October is here, and with Halloween just around the corner, comes the prerequisite attention given to the horror genre. The long standing joke at Goggler HQ is that I do not like horror movies. But it is important to note, that I actually do like horror. It’s just that I have a very tight definition of what horror is. This year, I have taken it upon myself to expand my horror repertoire, and this is the first in a series of reviews that I am writing of scary movies that come highly recommended. This is Bahir’s Four Weeks of Horror.
It Follows throws you right into the middle of it. It opens with a scantily clad young woman bolting out the front of her house. In one continuous sequence we see her run into the middle of the street only to stop and look right back at the camera in absolute fear. She then runs to the other side of the street, and at full tilt, runs back to her house where she is greeted by her father asking her if she’s okay. She brushes him off and runs past him. She grabs her car keys. She then jumps in to her car and speeds off into the distance.
We then catch up with her, sitting on a darkened beach, lit only by the headlamps of the car, as she stares into the distance behind the camera. The girl is absolutely terrified. The girl has all but given up. She talks on the phone with her father, apologising for being less than a perfect daughter. The scene then cuts to morning with her mangled and bloodied body still on that very same beach.
I Will Follow You
That is how It Follows opens and it jolts you immediately into paying attention. There is no preamble featuring a bunch of sweet high school kids here. It throws you right into the horrors that await. You can tell that David Robert Mitchell, the writer and director of It Follows knows the genre. He keeps the evil entity away from the camera until he has to show it, without ever letting it devolve into an unnecessary tease.
Here, the story is what is important. The evil isn’t the point. It’s how his characters deal with getting into and out of the problem that makes this a story worth telling. The first encounter that opens the movie lasts almost four minutes. Mitchell then takes five minutes to introduce us to our heroine, Jay (Jaime), and her crew, before, at the 15 minute mark, the deed is done.
Let’s Talk About Sex
The deed here being sex. Because that is the first rule that Mitchell sets up in It Follows. That there is an evil, murdering entity, that only you can see, and can only be transferred during sex. Once said evil, murdering entity catches up to and kills a victim, it then returns to its previous target.

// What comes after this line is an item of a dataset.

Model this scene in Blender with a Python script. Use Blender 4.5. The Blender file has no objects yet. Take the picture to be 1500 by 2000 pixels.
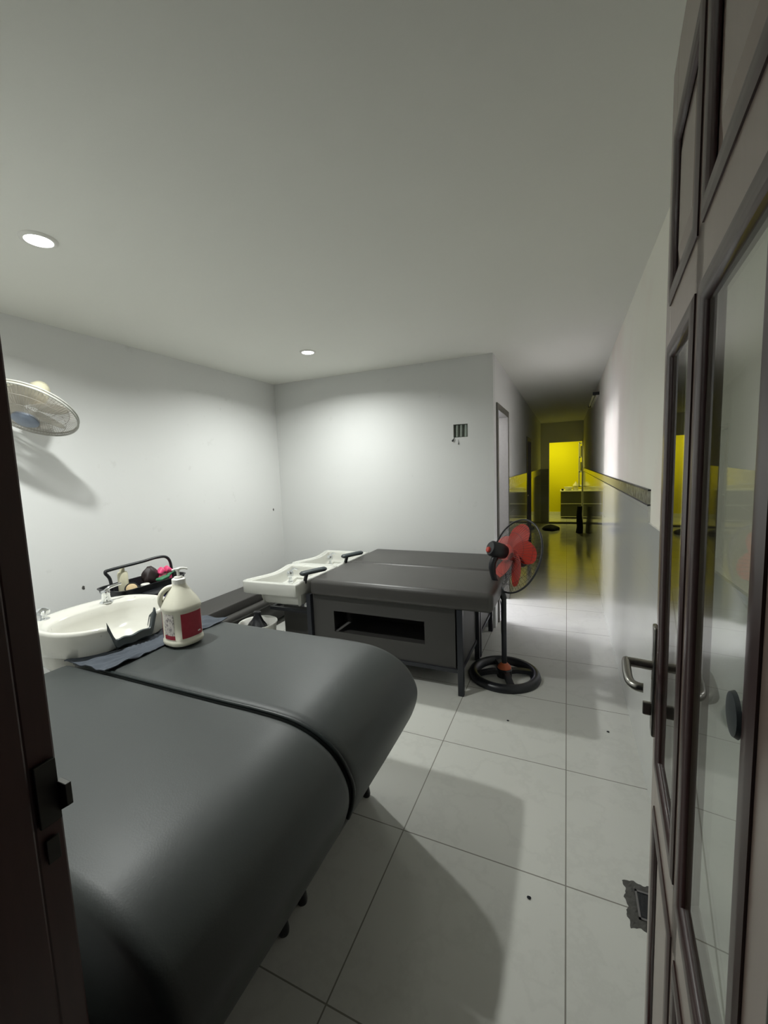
import bpy, bmesh, math, random
from mathutils import Vector, Matrix
random.seed(7)
S = bpy.context.scene
C = S.collection
R = math.radians
PI = math.pi

# ------------------------------------------------------------------ camera
CAM_H = 1.4533
yaw, pitch, roll = R(24.058), R(-5.9337), R(-2.1867)
fw = Vector((-math.sin(yaw)*math.cos(pitch), math.cos(yaw)*math.cos(pitch), math.sin(pitch)))
rt0 = Vector((math.cos(yaw), math.sin(yaw), 0)); up0 = rt0.cross(fw)
rt = rt0*math.cos(roll) + up0*math.sin(roll); up = -rt0*math.sin(roll) + up0*math.cos(roll)
cd = bpy.data.cameras.new('camera'); cam = bpy.data.objects.new('camera', cd); C.objects.link(cam)
M = Matrix((rt, up, -fw)).transposed().to_4x4(); M.translation = Vector((0, 0, CAM_H))
cam.matrix_world = M
cd.sensor_fit = 'VERTICAL'; cd.sensor_height = 24.0; cd.lens = 803.49/2000*24.0; cd.clip_start = 0.02
S.camera = cam

# ------------------------------------------------------------------ world, exposure
S.view_settings.view_transform = 'Standard'; S.view_settings.look = 'None'
S.view_settings.gamma = 1.0; S.view_settings.exposure = 0.0
w = bpy.data.worlds.new('world'); S.world = w; w.use_nodes = True
w.node_tree.nodes['Background'].inputs[0].default_value = (0.02, 0.02, 0.025, 1)
w.node_tree.nodes['Background'].inputs[1].default_value = 0.3

# ------------------------------------------------------------------ lamps of the place
def area_lamp(name, loc, size, watts, col, spread=170, rot=(0, 0, 0)):
    l = bpy.data.lights.new(name, 'AREA'); l.shape = 'DISK'; l.size = size; l.energy = watts
    l.color = col; l.spread = R(spread)
    o = bpy.data.objects.new(name, l); C.objects.link(o); o.location = loc; o.rotation_euler = rot
    return o
LIGHTS = [(-1.873, 1.021), (-1.857, 2.816)]
E_MAIN = 21.5
for (x, y) in LIGHTS:
    area_lamp('downlight_beam', (x, y, 2.374), 0.085, E_MAIN, (0.97, 1.0, 0.97), 156)
pl = bpy.data.lights.new('side_room_lamp', 'POINT'); pl.energy = 95.0; pl.shadow_soft_size = 0.14; pl.color = (0.93, 0.93, 1.0)
plo = bpy.data.objects.new('side_room_lamp', pl); C.objects.link(plo); plo.location = (-1.65, 4.20, 1.98)
area_lamp('kitchen_lamp', (-0.25, 11.35, 2.33), 0.25, 15.0, (1.0, 1.0, 0.35), 180)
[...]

In fact, 22 minutes into this 200 minute movie, Mitchell has already given you, and Jay, all the rules you need to survive. The gang of course get themselves into trouble by ignoring the rules that they have been told. Yes, there are characters doing the kind of stupid things that characters do in horror movies, but none of it ever feels like just an excuse for murder and mayhem.
Mitchell also does an incredibly interesting thing by making the evil entity a low-panic but high-stakes situation. And by that I mean the evil entity stalks towards its victim. It doesn’t screech in the night. It doesn’t swoop in from the dark. It doesn’t race towards you in the car park. This evil entity ambles. It plods along towards its intended target. And once you are in on it, the thought of the slow plodding murderous entity becomes like a ticking clock, causing the audience to constantly look over shoulders to see if it’s in the background, slowly walking towards Jay. Make no mistake, this thing will kill you horribly, but you’ve got time because there it is, in the form of your dead grandmother, just walking slowly towards you.
I really enjoyed It Follows. It has an interesting premise, gruesome (and one VERY disturbing) deaths, excellent performances, and a confident writer/director behind the camera. Is It Follows an allegory for premarital sex or STD? Sure, why not. But I don’t think it has to be. You don’t need to watch this movie through that lens to make it any more enjoyable as a piece of storytelling.